When Yona Harvey read, created, and produced comic books with a group of fellow enthusiasts in college in the early 90s, she never thought she’d write in the genre again. Harvey, a student of poetry and art at Howard University, was the only woman alongside five men in the group that included classmates Kemp Powers, who became an award-winning playwright, and Doug Kearney, who is now a poet and professor.

Now, Harvey is an author and assistant professor in Pitt’s Writing Program — and one of two first-ever African American female writers for Marvel Comics. Earlier this year, Harvey and feminist writer Roxane Gay were tapped to write for the World of Wakanda, a spinoff of the popular Black Panther series first created in 1966. The first issue was released Nov. 9 and is already in its third printing.

Although Marvel has explored race and gender dynamics and featured characters of various ethnicities the past 50 years, the writers of those stories have predominantly been white men. In 2015, Marvel recruited a new writer for the Black Panther series: Ta-Nehisi Coates, correspondent for The Atlantic magazine and National Book Award winner for Between The World and Me, which examines the realities of being black in the United States. Coates then invited Gay and Harvey — the latter, whom he had met while a student at Howard — to use their talents and insights to create a fuller picture of three black characters. 

“We as woman and people of color can see nuances and flaws that other people haven’t been forced to see,” Harvey says. “And men don’t always save the day — I like to highlight how women save men all the time, it’s just not called that.”

The narratives written by Gay and Harvey take place in Wakanda, a mythical country in Africa ruled by the Black Panther, the hero of the main series. Gay focuses on the love story between Ayo and Aneka, two of Black Panther’s female bodyguards. Harvey’s part is the origin story of Zenzi, a revolutionary who incited a riot in the series’ first issue.

Comic

“The readers know about Zenzi but not how she grew up and got her powers,” says Harvey. “And how she’s gutsy enough to challenge a hero like the Black Panther.”

Zenzi has been outcast from her country and her super power — an ability to motivate people to action — is sharpened by her outsider status in Wakanda.

“She’s like someone who crashes a cocktail party, who can read people and know how they feel even before they get in touch with it.” 

Harvey says she connects to Zenzi in some ways. She describes her poetry as expressions of “the diverse lives and experiences of black American women” and says she explores her own observations about people and various places she’s lived where she did not feel rooted.

Telling Zenzi’s story in the graphic form proved challenging: “I’m a very nonlinear, tangential thinker, which works well in poetry, but in comics I had to rein that in,” says Harvey. “I wanted to dive in and write, but that is not how comics work.
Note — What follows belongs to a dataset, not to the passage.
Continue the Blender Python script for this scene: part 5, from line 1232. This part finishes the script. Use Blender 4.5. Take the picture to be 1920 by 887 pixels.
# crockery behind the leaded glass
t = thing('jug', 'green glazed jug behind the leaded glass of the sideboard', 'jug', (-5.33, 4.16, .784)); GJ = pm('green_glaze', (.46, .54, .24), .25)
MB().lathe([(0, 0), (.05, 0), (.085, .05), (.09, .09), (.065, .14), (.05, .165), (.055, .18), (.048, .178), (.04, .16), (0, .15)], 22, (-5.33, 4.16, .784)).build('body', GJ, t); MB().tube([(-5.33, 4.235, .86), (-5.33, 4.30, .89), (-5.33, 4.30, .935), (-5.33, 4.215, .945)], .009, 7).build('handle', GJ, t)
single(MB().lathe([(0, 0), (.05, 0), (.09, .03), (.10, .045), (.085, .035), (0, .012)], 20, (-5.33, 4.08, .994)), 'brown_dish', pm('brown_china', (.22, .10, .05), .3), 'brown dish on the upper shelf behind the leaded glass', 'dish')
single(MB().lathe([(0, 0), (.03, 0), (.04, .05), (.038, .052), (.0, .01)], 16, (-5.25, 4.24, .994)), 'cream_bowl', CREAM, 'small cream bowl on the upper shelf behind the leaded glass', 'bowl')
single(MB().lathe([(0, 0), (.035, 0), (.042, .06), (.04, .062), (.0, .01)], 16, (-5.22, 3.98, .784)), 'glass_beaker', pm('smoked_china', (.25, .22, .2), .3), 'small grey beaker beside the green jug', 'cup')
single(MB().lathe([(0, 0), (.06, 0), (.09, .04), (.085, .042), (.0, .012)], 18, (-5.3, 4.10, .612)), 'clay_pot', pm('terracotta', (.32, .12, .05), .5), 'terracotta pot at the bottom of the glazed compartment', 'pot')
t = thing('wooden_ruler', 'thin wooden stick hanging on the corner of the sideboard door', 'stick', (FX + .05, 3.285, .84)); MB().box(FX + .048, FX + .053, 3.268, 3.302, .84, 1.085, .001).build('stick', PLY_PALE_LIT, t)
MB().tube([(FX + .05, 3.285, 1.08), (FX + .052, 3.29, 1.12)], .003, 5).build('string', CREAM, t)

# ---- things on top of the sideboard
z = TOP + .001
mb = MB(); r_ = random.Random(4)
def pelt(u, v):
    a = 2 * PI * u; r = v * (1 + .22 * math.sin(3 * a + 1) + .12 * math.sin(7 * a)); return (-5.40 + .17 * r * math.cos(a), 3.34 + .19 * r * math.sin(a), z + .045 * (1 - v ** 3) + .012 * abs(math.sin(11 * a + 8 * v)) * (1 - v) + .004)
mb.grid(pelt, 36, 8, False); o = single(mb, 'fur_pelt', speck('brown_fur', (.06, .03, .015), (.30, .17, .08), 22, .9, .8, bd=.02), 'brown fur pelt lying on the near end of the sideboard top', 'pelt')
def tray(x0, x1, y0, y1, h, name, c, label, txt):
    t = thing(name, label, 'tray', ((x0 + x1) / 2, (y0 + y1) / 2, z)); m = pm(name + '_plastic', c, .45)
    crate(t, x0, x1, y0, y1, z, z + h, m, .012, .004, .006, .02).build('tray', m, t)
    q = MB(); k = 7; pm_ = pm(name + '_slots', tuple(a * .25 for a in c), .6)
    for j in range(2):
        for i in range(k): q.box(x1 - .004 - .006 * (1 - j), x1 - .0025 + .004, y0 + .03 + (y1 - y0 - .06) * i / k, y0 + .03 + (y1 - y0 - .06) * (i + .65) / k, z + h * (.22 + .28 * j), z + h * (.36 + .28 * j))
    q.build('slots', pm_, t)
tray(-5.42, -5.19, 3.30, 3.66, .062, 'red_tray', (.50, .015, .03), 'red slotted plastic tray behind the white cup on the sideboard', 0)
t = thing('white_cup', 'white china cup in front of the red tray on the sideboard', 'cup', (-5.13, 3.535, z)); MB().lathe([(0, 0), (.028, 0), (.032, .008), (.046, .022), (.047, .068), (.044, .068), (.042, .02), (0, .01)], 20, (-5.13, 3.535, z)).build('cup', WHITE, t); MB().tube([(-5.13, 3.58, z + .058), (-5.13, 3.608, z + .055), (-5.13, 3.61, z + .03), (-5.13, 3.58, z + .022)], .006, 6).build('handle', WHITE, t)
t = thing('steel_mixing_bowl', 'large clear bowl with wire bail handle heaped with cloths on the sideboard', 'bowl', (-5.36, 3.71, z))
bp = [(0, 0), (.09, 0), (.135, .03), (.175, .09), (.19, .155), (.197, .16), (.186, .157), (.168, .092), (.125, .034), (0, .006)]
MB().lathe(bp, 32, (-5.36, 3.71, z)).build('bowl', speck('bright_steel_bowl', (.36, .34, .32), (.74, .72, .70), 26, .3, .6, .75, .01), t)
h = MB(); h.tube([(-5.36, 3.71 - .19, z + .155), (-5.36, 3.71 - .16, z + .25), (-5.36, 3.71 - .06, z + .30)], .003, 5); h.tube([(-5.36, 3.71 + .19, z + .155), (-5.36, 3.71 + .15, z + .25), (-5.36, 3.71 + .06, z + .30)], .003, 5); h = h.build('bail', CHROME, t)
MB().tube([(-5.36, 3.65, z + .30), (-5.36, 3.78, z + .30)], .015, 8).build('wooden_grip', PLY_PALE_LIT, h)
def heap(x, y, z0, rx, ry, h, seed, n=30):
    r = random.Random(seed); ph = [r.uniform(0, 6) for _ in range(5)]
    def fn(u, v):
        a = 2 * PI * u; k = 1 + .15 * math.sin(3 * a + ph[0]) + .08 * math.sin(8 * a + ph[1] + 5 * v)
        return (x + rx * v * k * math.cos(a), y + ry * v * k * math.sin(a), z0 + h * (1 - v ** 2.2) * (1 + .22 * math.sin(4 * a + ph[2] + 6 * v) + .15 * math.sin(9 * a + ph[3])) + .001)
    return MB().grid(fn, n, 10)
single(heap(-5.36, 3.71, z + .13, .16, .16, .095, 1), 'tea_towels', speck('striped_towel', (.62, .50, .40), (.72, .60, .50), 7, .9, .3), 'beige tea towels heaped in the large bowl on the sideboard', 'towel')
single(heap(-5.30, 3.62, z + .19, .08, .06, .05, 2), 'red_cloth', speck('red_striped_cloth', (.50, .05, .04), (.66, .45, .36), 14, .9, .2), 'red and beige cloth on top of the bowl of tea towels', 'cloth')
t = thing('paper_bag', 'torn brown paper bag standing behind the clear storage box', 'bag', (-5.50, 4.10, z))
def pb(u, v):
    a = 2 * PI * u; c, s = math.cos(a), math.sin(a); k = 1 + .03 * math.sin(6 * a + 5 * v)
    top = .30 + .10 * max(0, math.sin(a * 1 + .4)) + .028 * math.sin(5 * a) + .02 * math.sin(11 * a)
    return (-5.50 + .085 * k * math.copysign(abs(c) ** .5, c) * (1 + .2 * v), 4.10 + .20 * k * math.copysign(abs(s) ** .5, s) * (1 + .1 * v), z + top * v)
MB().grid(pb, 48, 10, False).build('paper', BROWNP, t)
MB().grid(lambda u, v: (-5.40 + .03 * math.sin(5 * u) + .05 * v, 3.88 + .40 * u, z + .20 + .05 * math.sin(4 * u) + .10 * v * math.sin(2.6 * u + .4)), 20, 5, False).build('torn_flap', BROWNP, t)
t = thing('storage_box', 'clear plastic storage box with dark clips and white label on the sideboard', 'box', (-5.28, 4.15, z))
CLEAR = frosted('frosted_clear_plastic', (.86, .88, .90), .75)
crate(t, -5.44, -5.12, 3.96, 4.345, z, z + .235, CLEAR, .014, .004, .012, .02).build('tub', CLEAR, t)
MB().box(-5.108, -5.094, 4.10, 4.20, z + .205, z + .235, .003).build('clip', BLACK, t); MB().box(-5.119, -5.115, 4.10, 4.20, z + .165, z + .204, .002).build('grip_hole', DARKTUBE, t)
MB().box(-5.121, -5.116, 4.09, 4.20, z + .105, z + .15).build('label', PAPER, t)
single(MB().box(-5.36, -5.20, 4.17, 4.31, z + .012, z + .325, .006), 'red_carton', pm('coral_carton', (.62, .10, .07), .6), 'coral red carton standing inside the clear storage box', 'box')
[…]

You map it out scene by scene and panel by panel, get critique from editors, and then you write.” After several rounds with the text, Harvey’s words were paired with illustrations by Afua Richardson, another African American artist.  

Though Marvel has not yet announced plans to publish more on Zenzi, Harvey wrote the 10-page narrative in a way that leaves space to tell more stories. 

Harvey’s foray into comics writing has come full circle since her days of making indie comics with friends at Howard.

“I published my first poem in one of our comics, a terrible, rhyming poem,” she says, laughing. Now she’s helping marshal a new focus at Marvel: one in which the creators more closely reflect the world of today.